» TASK DETAILS: Of all the lines in the material below, how many include the string "More"? Give the number only.

» DATA SHOWN:

__________________________________________________

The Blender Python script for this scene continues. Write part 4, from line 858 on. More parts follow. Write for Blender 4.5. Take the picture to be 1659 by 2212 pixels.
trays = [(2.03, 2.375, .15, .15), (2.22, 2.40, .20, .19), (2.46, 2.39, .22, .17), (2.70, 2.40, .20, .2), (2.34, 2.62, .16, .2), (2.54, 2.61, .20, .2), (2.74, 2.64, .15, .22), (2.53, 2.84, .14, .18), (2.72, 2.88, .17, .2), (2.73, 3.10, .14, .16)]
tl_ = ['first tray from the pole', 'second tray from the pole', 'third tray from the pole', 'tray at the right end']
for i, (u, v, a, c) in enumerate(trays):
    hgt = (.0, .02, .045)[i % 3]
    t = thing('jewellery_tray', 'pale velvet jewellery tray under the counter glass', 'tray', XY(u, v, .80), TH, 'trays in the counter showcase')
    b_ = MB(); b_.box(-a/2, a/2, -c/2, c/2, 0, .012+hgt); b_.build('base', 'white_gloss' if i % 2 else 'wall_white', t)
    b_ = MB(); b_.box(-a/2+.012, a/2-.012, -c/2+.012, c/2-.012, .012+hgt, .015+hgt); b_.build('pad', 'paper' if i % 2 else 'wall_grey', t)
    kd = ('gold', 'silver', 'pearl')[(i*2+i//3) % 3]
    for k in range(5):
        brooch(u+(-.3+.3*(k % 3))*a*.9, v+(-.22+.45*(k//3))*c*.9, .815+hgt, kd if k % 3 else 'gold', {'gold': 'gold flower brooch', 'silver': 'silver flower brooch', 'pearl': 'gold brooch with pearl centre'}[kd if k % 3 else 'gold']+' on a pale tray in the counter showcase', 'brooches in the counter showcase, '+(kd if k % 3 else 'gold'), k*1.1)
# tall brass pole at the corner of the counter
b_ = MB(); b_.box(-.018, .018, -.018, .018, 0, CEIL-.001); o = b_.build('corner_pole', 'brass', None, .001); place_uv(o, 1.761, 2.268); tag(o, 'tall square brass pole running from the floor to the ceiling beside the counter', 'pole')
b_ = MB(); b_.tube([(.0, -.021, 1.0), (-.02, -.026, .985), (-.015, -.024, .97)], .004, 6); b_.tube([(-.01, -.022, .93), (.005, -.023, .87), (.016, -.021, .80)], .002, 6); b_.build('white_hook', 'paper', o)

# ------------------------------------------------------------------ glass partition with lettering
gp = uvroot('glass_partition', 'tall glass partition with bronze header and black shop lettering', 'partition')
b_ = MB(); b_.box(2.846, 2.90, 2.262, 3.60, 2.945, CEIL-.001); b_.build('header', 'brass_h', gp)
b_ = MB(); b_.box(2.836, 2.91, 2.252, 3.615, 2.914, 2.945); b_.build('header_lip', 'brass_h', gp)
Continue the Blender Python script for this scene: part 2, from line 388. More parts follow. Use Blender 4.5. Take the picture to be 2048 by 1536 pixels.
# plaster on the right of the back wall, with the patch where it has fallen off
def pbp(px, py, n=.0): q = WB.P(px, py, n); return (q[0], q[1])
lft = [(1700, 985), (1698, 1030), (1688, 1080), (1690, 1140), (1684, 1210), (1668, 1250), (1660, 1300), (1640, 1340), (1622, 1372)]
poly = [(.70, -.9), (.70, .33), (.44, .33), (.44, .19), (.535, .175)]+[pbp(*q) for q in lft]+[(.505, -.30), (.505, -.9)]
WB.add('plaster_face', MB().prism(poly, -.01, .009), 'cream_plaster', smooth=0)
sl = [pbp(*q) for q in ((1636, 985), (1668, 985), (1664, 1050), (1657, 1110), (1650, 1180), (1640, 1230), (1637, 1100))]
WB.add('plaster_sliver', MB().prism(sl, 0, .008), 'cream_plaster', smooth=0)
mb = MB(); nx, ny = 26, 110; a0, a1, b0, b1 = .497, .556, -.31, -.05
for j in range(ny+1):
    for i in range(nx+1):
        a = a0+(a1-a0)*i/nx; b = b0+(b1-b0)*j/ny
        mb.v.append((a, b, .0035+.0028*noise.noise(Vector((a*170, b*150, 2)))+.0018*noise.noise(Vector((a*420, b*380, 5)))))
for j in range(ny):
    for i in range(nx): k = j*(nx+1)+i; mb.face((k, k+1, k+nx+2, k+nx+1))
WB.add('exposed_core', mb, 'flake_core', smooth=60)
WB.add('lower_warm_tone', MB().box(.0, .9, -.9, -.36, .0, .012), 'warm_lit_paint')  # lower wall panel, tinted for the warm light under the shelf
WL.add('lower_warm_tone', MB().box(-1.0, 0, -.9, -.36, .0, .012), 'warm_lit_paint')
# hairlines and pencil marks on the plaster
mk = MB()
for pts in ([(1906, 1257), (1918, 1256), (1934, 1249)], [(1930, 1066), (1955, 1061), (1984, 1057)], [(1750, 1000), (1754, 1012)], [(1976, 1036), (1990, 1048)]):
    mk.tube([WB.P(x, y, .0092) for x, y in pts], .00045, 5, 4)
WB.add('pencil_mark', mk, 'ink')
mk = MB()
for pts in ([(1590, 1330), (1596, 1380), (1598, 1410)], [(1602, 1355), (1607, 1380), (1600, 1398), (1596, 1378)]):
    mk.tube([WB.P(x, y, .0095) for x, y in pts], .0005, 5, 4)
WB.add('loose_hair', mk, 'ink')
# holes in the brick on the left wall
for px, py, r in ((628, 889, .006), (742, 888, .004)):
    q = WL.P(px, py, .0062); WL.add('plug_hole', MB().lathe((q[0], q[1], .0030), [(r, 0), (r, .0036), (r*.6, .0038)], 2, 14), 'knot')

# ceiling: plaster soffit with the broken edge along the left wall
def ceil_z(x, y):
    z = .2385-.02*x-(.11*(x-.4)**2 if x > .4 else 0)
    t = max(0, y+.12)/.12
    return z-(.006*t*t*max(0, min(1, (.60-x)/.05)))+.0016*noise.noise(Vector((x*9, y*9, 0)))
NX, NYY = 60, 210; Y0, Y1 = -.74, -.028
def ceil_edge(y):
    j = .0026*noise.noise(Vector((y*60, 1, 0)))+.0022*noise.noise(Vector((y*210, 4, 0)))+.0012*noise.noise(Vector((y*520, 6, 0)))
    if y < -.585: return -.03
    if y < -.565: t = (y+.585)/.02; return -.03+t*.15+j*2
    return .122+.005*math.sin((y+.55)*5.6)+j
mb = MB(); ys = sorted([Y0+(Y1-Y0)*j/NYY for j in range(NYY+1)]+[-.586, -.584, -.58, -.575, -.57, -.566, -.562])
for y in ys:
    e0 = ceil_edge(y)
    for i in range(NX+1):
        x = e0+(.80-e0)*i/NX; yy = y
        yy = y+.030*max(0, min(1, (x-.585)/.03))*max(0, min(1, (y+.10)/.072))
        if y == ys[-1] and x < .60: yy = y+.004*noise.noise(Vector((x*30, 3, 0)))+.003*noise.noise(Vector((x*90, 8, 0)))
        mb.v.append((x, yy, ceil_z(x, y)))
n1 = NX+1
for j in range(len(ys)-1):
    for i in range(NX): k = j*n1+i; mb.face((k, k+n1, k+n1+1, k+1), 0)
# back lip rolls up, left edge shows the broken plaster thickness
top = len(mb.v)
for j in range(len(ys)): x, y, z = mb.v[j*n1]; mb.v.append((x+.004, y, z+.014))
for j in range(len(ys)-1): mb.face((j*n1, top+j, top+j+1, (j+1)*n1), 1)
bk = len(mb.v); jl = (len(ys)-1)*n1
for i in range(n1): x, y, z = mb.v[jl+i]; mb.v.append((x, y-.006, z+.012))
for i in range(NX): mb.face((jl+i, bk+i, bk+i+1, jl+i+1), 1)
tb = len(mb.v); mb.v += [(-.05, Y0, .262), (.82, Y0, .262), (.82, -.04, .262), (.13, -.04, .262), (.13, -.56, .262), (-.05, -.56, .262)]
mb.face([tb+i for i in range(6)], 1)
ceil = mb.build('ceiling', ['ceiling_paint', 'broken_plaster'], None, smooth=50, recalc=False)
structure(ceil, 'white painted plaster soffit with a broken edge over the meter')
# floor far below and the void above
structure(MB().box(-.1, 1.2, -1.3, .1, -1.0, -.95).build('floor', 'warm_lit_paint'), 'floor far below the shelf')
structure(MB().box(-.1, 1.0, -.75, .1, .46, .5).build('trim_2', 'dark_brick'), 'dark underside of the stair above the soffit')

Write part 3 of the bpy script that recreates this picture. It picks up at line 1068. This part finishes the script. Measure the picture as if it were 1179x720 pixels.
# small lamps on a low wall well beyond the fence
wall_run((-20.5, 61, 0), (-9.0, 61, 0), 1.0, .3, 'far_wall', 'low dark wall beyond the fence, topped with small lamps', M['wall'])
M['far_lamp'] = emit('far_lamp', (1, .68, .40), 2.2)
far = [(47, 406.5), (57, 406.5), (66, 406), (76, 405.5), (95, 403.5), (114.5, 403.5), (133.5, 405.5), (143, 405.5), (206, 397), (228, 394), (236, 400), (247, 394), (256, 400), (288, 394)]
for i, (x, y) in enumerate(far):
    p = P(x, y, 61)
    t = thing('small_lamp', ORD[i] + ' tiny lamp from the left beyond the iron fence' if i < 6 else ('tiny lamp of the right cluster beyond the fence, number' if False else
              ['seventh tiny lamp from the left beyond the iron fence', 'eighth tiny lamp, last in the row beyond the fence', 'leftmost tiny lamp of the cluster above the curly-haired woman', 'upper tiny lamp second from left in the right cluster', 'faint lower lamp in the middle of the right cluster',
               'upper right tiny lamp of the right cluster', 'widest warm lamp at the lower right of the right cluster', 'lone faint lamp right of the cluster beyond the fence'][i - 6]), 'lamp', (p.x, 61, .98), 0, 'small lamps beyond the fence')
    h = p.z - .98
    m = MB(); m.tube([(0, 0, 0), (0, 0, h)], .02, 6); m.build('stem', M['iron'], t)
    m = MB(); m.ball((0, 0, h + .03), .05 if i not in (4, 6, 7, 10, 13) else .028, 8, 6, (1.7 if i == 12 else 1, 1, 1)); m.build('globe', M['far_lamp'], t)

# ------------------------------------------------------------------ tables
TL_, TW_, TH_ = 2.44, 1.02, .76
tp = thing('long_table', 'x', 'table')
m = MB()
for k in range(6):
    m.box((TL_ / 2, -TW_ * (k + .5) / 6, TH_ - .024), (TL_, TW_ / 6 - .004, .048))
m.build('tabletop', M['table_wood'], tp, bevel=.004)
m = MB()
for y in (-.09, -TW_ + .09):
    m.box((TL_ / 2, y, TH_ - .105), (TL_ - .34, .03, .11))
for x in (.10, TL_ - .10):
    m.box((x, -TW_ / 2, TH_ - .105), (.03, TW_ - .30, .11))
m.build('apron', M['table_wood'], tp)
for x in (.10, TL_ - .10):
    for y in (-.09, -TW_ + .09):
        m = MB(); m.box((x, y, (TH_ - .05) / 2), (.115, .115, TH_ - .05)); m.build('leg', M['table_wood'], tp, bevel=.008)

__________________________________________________

» RESPONSE: 2